Information shown:
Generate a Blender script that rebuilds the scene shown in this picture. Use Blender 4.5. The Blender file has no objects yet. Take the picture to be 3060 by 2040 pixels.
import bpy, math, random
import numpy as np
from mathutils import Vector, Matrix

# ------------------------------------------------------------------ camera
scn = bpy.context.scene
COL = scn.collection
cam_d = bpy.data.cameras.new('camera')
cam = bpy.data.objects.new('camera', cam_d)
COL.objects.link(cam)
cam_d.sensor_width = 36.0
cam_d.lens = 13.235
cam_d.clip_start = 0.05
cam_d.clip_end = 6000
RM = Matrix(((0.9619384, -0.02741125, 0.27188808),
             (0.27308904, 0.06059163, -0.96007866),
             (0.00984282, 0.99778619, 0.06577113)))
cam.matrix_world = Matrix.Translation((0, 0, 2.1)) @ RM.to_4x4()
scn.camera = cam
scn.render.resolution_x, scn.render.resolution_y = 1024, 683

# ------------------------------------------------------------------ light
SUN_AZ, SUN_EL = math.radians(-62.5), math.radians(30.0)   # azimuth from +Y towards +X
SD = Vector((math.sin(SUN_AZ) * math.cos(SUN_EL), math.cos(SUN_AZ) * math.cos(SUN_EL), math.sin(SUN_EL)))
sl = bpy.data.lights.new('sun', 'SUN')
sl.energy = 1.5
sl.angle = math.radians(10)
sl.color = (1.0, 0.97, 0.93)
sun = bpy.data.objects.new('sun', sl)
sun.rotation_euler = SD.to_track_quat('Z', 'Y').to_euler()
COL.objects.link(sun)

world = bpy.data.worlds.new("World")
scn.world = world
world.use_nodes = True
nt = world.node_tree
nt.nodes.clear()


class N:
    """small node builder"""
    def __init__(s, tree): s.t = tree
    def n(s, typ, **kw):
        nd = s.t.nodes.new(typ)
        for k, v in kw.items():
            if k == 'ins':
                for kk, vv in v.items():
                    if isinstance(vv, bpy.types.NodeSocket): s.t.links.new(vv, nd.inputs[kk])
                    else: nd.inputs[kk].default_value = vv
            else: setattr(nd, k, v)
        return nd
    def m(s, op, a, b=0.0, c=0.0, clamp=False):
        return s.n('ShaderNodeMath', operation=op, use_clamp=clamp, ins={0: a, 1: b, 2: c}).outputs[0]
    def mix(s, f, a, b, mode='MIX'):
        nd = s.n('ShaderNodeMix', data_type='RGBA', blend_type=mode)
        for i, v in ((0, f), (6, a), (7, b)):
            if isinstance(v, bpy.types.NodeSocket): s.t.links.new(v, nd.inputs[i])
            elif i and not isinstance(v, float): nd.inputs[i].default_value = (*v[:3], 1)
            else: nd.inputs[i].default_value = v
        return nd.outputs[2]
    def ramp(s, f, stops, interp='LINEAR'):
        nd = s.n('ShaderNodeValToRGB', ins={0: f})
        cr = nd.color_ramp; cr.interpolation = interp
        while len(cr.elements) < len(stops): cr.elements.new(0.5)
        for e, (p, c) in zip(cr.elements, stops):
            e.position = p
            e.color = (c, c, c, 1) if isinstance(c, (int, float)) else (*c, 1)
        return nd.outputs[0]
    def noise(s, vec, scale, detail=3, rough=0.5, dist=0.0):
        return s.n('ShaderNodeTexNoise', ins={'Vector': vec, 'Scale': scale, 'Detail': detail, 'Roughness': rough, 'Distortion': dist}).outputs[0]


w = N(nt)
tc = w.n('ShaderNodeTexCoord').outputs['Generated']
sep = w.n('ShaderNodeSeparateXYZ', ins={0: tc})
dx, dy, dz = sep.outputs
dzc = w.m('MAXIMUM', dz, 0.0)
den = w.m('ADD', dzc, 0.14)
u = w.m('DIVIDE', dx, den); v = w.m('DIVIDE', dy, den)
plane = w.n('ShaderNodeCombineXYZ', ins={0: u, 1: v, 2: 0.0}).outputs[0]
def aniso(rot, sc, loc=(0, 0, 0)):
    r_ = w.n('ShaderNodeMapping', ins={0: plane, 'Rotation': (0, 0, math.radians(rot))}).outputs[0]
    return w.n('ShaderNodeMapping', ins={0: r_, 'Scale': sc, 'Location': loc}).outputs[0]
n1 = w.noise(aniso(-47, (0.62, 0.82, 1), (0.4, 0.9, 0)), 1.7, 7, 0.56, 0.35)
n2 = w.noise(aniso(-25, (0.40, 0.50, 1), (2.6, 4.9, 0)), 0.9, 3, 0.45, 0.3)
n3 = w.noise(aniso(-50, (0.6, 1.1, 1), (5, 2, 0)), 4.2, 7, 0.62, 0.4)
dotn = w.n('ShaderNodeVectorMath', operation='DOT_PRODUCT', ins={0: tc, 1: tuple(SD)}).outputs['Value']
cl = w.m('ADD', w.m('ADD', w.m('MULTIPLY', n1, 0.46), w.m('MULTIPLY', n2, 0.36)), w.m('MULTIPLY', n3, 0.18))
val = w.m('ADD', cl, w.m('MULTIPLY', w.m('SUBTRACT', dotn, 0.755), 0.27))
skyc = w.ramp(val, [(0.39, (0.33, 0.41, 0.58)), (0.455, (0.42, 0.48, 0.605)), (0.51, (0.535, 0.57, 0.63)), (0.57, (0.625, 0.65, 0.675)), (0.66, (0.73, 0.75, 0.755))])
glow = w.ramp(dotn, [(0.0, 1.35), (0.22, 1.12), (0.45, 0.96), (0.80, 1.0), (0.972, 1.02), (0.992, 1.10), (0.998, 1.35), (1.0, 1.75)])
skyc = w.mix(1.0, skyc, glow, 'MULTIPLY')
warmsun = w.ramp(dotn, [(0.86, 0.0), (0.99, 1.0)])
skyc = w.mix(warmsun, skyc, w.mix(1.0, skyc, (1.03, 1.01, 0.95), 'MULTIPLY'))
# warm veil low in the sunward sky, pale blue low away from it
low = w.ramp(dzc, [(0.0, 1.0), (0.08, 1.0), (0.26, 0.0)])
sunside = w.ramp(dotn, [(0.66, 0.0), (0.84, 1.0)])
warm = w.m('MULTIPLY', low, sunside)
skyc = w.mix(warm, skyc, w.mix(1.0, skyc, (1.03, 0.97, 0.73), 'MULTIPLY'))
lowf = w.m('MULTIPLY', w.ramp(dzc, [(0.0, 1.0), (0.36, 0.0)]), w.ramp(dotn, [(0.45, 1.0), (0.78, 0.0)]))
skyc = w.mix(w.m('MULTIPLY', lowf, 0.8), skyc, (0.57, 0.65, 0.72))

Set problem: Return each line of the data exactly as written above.

Written response:
Generate a Blender script that rebuilds the scene shown in this picture. Use Blender 4.5. The Blender file has no objects yet. Take the picture to be 3060 by 2040 pixels.
import bpy, math, random
import numpy as np
from mathutils import Vector, Matrix

# ------------------------------------------------------------------ camera
scn = bpy.context.scene
COL = scn.collection
cam_d = bpy.data.cameras.new('camera')
cam = bpy.data.objects.new('camera', cam_d)
COL.objects.link(cam)
cam_d.sensor_width = 36.0
cam_d.lens = 13.235
cam_d.clip_start = 0.05
cam_d.clip_end = 6000
RM = Matrix(((0.9619384, -0.02741125, 0.27188808),
             (0.27308904, 0.06059163, -0.96007866),
             (0.00984282, 0.99778619, 0.06577113)))
cam.matrix_world = Matrix.Translation((0, 0, 2.1)) @ RM.to_4x4()
scn.camera = cam
scn.render.resolution_x, scn.render.resolution_y = 1024, 683

# ------------------------------------------------------------------ light
SUN_AZ, SUN_EL = math.radians(-62.5), math.radians(30.0)   # azimuth from +Y towards +X
SD = Vector((math.sin(SUN_AZ) * math.cos(SUN_EL), math.cos(SUN_AZ) * math.cos(SUN_EL), math.sin(SUN_EL)))
sl = bpy.data.lights.new('sun', 'SUN')
sl.energy = 1.5
sl.angle = math.radians(10)
sl.color = (1.0, 0.97, 0.93)
sun = bpy.data.objects.new('sun', sl)
sun.rotation_euler = SD.to_track_quat('Z', 'Y').to_euler()
COL.objects.link(sun)

world = bpy.data.worlds.new("World")
scn.world = world
world.use_nodes = True
nt = world.node_tree
nt.nodes.clear()


class N:
    """small node builder"""
    def __init__(s, tree): s.t = tree
    def n(s, typ, **kw):
        nd = s.t.nodes.new(typ)
        for k, v in kw.items():
            if k == 'ins':
                for kk, vv in v.items():
                    if isinstance(vv, bpy.types.NodeSocket): s.t.links.new(vv, nd.inputs[kk])
                    else: nd.inputs[kk].default_value = vv
            else: setattr(nd, k, v)
        return nd
    def m(s, op, a, b=0.0, c=0.0, clamp=False):
        return s.n('ShaderNodeMath', operation=op, use_clamp=clamp, ins={0: a, 1: b, 2: c}).outputs[0]
    def mix(s, f, a, b, mode='MIX'):
        nd = s.n('ShaderNodeMix', data_type='RGBA', blend_type=mode)
        for i, v in ((0, f), (6, a), (7, b)):
            if isinstance(v, bpy.types.NodeSocket): s.t.links.new(v, nd.inputs[i])
            elif i and not isinstance(v, float): nd.inputs[i].default_value = (*v[:3], 1)
            else: nd.inputs[i].default_value = v
        return nd.outputs[2]
    def ramp(s, f, stops, interp='LINEAR'):
        nd = s.n('ShaderNodeValToRGB', ins={0: f})
        cr = nd.color_ramp; cr.interpolation = interp
        while len(cr.elements) < len(stops): cr.elements.new(0.5)
        for e, (p, c) in zip(cr.elements, stops):
            e.position = p
            e.color = (c, c, c, 1) if isinstance(c, (int, float)) else (*c, 1)
        return nd.outputs[0]
    def noise(s, vec, scale, detail=3, rough=0.5, dist=0.0):
        return s.n('ShaderNodeTexNoise', ins={'Vector': vec, 'Scale': scale, 'Detail': detail, 'Roughness': rough, 'Distortion': dist}).outputs[0]


w = N(nt)
tc = w.n('ShaderNodeTexCoord').outputs['Generated']
sep = w.n('ShaderNodeSeparateXYZ', ins={0: tc})
dx, dy, dz = sep.outputs
dzc = w.m('MAXIMUM', dz, 0.0)
den = w.m('ADD', dzc, 0.14)
u = w.m('DIVIDE', dx, den); v = w.m('DIVIDE', dy, den)
plane = w.n('ShaderNodeCombineXYZ', ins={0: u, 1: v, 2: 0.0}).outputs[0]
def aniso(rot, sc, loc=(0, 0, 0)):
    r_ = w.n('ShaderNodeMapping', ins={0: plane, 'Rotation': (0, 0, math.radians(rot))}).outputs[0]
    return w.n('ShaderNodeMapping', ins={0: r_, 'Scale': sc, 'Location': loc}).outputs[0]
n1 = w.noise(aniso(-47, (0.62, 0.82, 1), (0.4, 0.9, 0)), 1.7, 7, 0.56, 0.35)
n2 = w.noise(aniso(-25, (0.40, 0.50, 1), (2.6, 4.9, 0)), 0.9, 3, 0.45, 0.3)
n3 = w.noise(aniso(-50, (0.6, 1.1, 1), (5, 2, 0)), 4.2, 7, 0.62, 0.4)
dotn = w.n('ShaderNodeVectorMath', operation='DOT_PRODUCT', ins={0: tc, 1: tuple(SD)}).outputs['Value']
cl = w.m('ADD', w.m('ADD', w.m('MULTIPLY', n1, 0.46), w.m('MULTIPLY', n2, 0.36)), w.m('MULTIPLY', n3, 0.18))
val = w.m('ADD', cl, w.m('MULTIPLY', w.m('SUBTRACT', dotn, 0.755), 0.27))
skyc = w.ramp(val, [(0.39, (0.33, 0.41, 0.58)), (0.455, (0.42, 0.48, 0.605)), (0.51, (0.535, 0.57, 0.63)), (0.57, (0.625, 0.65, 0.675)), (0.66, (0.73, 0.75, 0.755))])
glow = w.ramp(dotn, [(0.0, 1.35), (0.22, 1.12), (0.45, 0.96), (0.80, 1.0), (0.972, 1.02), (0.992, 1.10), (0.998, 1.35), (1.0, 1.75)])
skyc = w.mix(1.0, skyc, glow, 'MULTIPLY')
warmsun = w.ramp(dotn, [(0.86, 0.0), (0.99, 1.0)])
skyc = w.mix(warmsun, skyc, w.mix(1.0, skyc, (1.03, 1.01, 0.95), 'MULTIPLY'))
# warm veil low in the sunward sky, pale blue low away from it
low = w.ramp(dzc, [(0.0, 1.0), (0.08, 1.0), (0.26, 0.0)])
sunside = w.ramp(dotn, [(0.66, 0.0), (0.84, 1.0)])
warm = w.m('MULTIPLY', low, sunside)
skyc = w.mix(warm, skyc, w.mix(1.0, skyc, (1.03, 0.97, 0.73), 'MULTIPLY'))
lowf = w.m('MULTIPLY', w.ramp(dzc, [(0.0, 1.0), (0.36, 0.0)]), w.ramp(dotn, [(0.45, 1.0), (0.78, 0.0)]))
skyc = w.mix(w.m('MULTIPLY', lowf, 0.8), skyc, (0.57, 0.65, 0.72))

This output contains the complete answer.